40 minutos vivos
Por Natalia Pupo
Às 4h30 acordar; às 5h descer para tomar um café puro; às 5h30 encontrar o pessoal na marina; às 5h40 sair com a voadeira. Às 4h30 acordamos. Meus pais e eu. Às 5h descemos para tomar um café, meia hora depois encontramos outros hóspedes e dois monitores que nos acompanhariam. Às 5h40 entrávamos na voadeira e eu pensava comigo o porquê de ter acordado tão cedo.
O motor foi ligado e saímos em direção noroeste, centro do arquipélago. A lua ainda se fazia presente. Ela brilhava como se possuísse luz própria. Parecia muito maior do que observada de outros locais. O vento era fresco e ao mesmo tempo, frio. Batia no rosto, parecia levar embora as angústias e memórias ruins. Levantava os cabelos. Era gostoso senti-lo.
A água. Água. Vida. Ela se fazia presente por todas as partes. Engolia árvores, plantas, terra e animais. Engolia e dominava. Por todos os lados havia água. O barco estava em contato direto com ela. Fazia pressão sobre essa e era só esticar o braço para poder toca-la. Entre os dedos passava rapidamente e com força. Ao levantar a cabeça, a água não seria mais como o tempo mas sim, um espelho. O reflexo das copas das árvores se espelhavam quase que simetricamente. O barco se apressava e junto a ele, as emoções, o tempo, a vida. Um sopro.

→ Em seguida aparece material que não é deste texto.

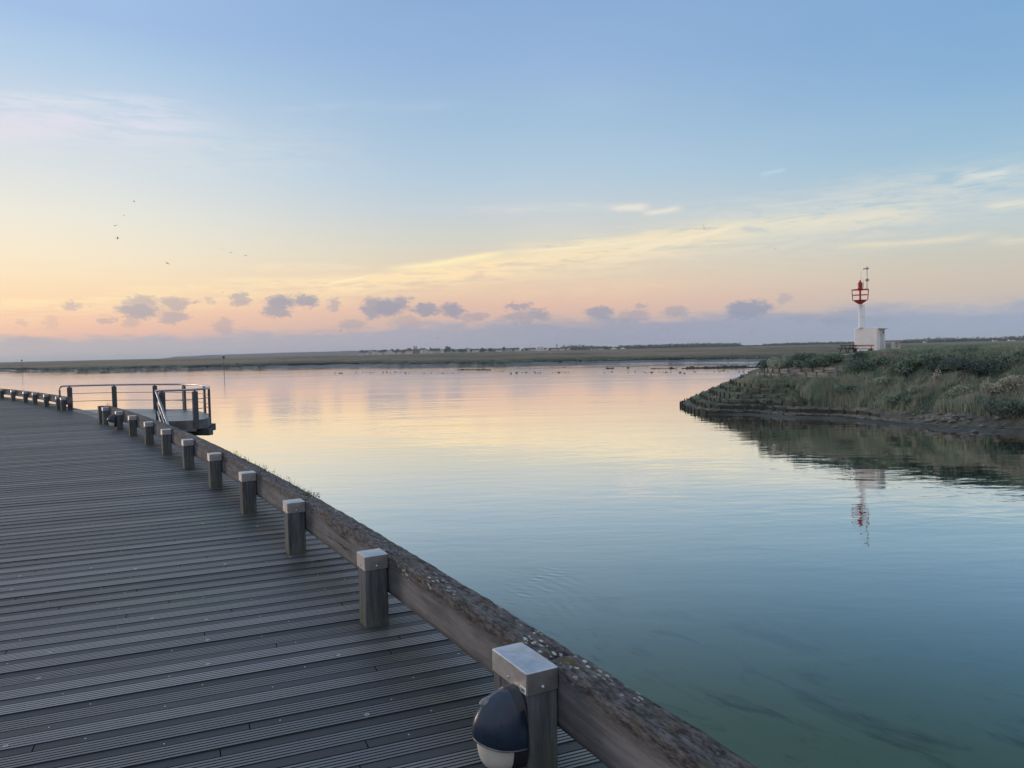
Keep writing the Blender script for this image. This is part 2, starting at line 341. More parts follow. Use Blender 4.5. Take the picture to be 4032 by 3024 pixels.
def beam_mat():
    m_, t = mat('kerb_beam_wood'); P = t.obj(); x, y, z = t.sep(P)
    oi = t.n('ShaderNodeObjectInfo').outputs['Random']
    Q = t.comb(t.add(x, t.mul(oi, 40.0)), y, z)
    geo = t.n('ShaderNodeNewGeometry'); nx, ny, nz = t.sep(geo.outputs['Normal'])
    g = t.noise(t.map(Q, (1.3, 30, 30)), 1.0, 7, .68); g2 = t.noise(t.map(Q, (2.0, 9, 9)), 1.0, 5, .65)
    base = t.mix(t.sm(t.add(t.mul(g, .45), t.mul(g2, .55)), .36, .64), (.080, .082, .087, 1), (.185, .182, .188, 1))
    base = t.mix(t.mul(t.sm(t.noise(Q, 2.2, 4, .6), .52, .66), .45), base, (.09, .10, .095, 1))
    kn = t.n('ShaderNodeTexVoronoi'); t.put(kn.inputs['Vector'], t.map(Q, (1.6, 5, 5))); kn.inputs['Scale'].default_value = 1.0
    base = t.mix(t.mul(t.sm(kn.outputs['Distance'], .12, .04), .7), base, (.03, .028, .03, 1))
    # weather-beaten top: dark, split, lichen and moss
    topf = t.sm(t.add(z, t.mul(t.sub(t.noise(t.map(Q, (2.0, 6, 6)), 1, 5, .7), .5), .16)), .36, .425)
    rough_n = t.noise(t.map(Q, (13, 46, 46)), 1.0, 8, .78)
    tc = t.mix(t.sm(rough_n, .36, .66), (.022, .021, .024, 1), (.20, .19, .19, 1))
    li = t.n('ShaderNodeTexVoronoi'); t.put(li.inputs['Vector'], t.map(Q, (21, 44, 40))); li.inputs['Randomness'].default_value = 1.0; li.inputs['Scale'].default_value = 1.0
    lm = t.mul(t.sm(li.outputs['Distance'], .42, .28), t.sm(t.noise(t.map(Q, (1.9, 6, 6)), 1, 5, .65),   .50, .63))
    lm = t.mul(lm, t.sm(t.noise(Q, 60, 3, .6), .38, .5))
    lm = t.mul(lm, t.sm(li.outputs['Color'], .35, .5))
    om = t.mul(t.sm(t.noise(t.map(Q, (3.2, 10, 10), loc=(4, 7, 1)), 1, 5, .65), .56, .66), t.sm(y, -.03, .03))
    tc = t.mix(t.mul(om, .8), tc, (.12, .085, .028, 1))
    tc = t.mix(t.mul(t.sm(t.noise(t.map(Q, (5, 12, 12), loc=(1, 3, 8)), 1, 5, .65), .56, .68), .6), tc, (.10, .115, .075, 1))
    tc = t.mix(lm, tc, (.60, .62, .55, 1))
    c = t.mix(topf, base, tc)
    ck = t.m('ABSOLUTE', t.sub(t.noise(t.map(Q, (.30, 13, 13), loc=(2, 2, 2)), 1, 3, .55), .5)); ck = t.add(ck, t.mul(t.sm(t.noise(Q, .9, 3, .5), .62, .46), .03))
    c = t.mix(t.mul(t.sm(ck, .010, .003), .85), c, (.012, .012, .013, 1))
    hgt = t.add(t.mul(g, .4), t.mul(t.mul(rough_n, topf), 1.6)); hgt = t.add(hgt, t.mul(t.sm(ck, .0, .014), .5))
    principled(t, c, .85, 0, hgt, .012, 1.0, .25); return m_
M_beam = beam_mat()
def steel_mat(name, c, r0, r1, metal=1.0):
    m_, t = mat(name); P = t.obj(); n = t.noise(P, 9, 5, .65); n2 = t.noise(t.map(P, (3, 3, 160)), 1, 3, .5)
    col = t.mix(t.sm(n, .35, .7), tuple(v*.72 for v in c)+(1,), tuple(c)+(1,))
    p = principled(t, col, t.add(r0, t.mul(t.add(t.mul(n, .6), t.mul(n2, .4)), r1-r0)), metal, n2, .0004, 1.0); return m_
M_cap = steel_mat('brushed_steel_cap', (.60, .61, .62), .28, .5, .94)
M_rail = steel_mat('stainless_rail', (.40, .41, .44), .25, .45)
M_galv2 = simple('dull_rail_steel', (.16, .16, .175), .5, .5)
M_wpost = simple('dark_rail_post_paint', (.05, .055, .065), .55, 0, .15, 6)
M_fascia = simple('weathered_fascia', (.12, .12, .125), .8, 0, .35, 3)
M_sticker = simple('white_sticker', (.7, .7, .68), .5)
M_ink = simple('grey_print', (.12, .13, .14), .6)
M_hood = simple('navy_hood_paint', (.013, .026, .050), .34, 0, .22, 14, bd=.0004)
M_lampb = simple('lamp_body_black', (.010, .013, .018), .5, 0, .2, 8)
M_diff = simple('lamp_diffuser_glass', (.62, .60, .53), .32, 0, .06, 5)
M_rim = simple('lamp_worn_rim', (.16, .17, .18), .4, 0, .4, 16)

# ------------------------------------------------------------------ quay line (inner face of the kerb) as a gentle arc
def arc_tables():
    ds = .05; ss = np.arange(-14, 70, ds); th = np.radians(118.0+.39*ss)
    x = np.cumsum(np.cos(th)*ds); y = np.cumsum(np.sin(th)*ds); i0 = np.argmin(abs(ss))
    return ss, x-x[i0]+.15, y-y[i0]+3.10, th
AS, AX, AY, ATH = arc_tables()
def arc(s, off=0.0):
    """point at arc length s; off > 0 is out over the water"""
    x, y, th = np.interp(s, AS, AX), np.interp(s, AS, AY), np.interp(s, AS, ATH)
    return np.array([x+math.sin(th)*off, y-math.cos(th)*off]), th
def arc_s(P):
    return float(AS[np.argmin((AX-P[0])**2+(AY-P[1])**2)])
DECK_OFF = .46
EDGE = np.array([arc(s, DECK_OFF)[0] for s in AS])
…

O céu mudava suas cores em presença da luz solar que estaria por chegar. E assim como todo resto, era lindo de se ver. Os bichos começariam a acordar. Os sanhaçus já voavam em bando em busca de alimento. E se via os botos descendo o leito do rio ao irem à superfície respirar.
Durante mais ou menos vinte minutos até o ponto de observação, não só eu como por volta de 12 pessoas tiveram o privilégio de viver a natureza, pura e fonte de suspiros.
Eu respirava. Inspirava. Espirava. Me senti presente. E ao meu lado, as duas pessoas mais amadas. Era isso. Mais nada.
Por vezes tentava fechar os olhos e ao inspirar mentalizar algo que desejava atrair, e ao espirar, algo a libertar.
“Amor” “Rancor”
“Paz” “Ansiedade”
“Felicidade” “Amarras emocionais”
…
Dizem que a visualização é o primeiro passo para a concretização.
Encostava na minha mãe.
Agradecia. Pela vida, pela família, pelas oportunidades, pelo ar. Pelos sentidos que pareciam mais atenuados do que nunca.
Às 6:02 chegávamos ao ponto do arquipélago que nos permitiria observar da mais perfeita forma a chegada do que nos mantém vivos.
6:03
6:04
6:05
6:06
6:07
6:08
6:09
6:10
6:11
6:12
6:13
6:14
O céu teria passado por todas as variações de cores entre o amarelo, vermelho, laranja, azul, roxo, rosa em cada um dos minutos. E cada minuto parecia não acabar.
A voadeira foi ancorada perto de um arbusto ou pedacinho de copa de árvore que sobrevivia submersa em água. Não sei ao certo.
O silêncio foi o protagonista neste período. No entanto, as aves, a respiração dos botos cor-de-rosa, o vento e a própria água batendo no cais da voadeira tentavam insistentemente roubar a cena. Era difícil não escutar o barulho de câmeras fotográficas em um intervalo e outro do espetáculo.
O sussurro era a única forma de se comunicar. Não que falar fosse importante no momento, mas todos queriam um registro do que viam. “Tira uma foto minha, por favor?”
Às 6:15 ele apareceu.
Seus raios se espalhavam pelo céu, tomando conta de tudo e todos. A cada milésimo de segundo uma parte sua se fazia mais presente. Não mais o silêncio ocupava o papel principal.
Robusto. Aceso. Quente.
Como uma planta, parecia precisar incansavelmente daquilo para viver.
O reflexo na água. O horizonte. Os pássaros. Era como uma pintura. Meus olhos não podiam acreditar no que estavam vendo. Nem mesmo os ouvidos escutando o que escutavam. Nem a pele sentindo o que sentia. Nem o nariz cheirando o que cheirava.
Cheirava vida.
Diante tantas possibilidades linguísticas e audiovisuais de traduzir tal experiência, uma simples expressão pode defini-la melhor do que qualquer outra tentativa. A Amazônia, cada mínimo pedaço seu, diz sobre o presente da vida. E de viver.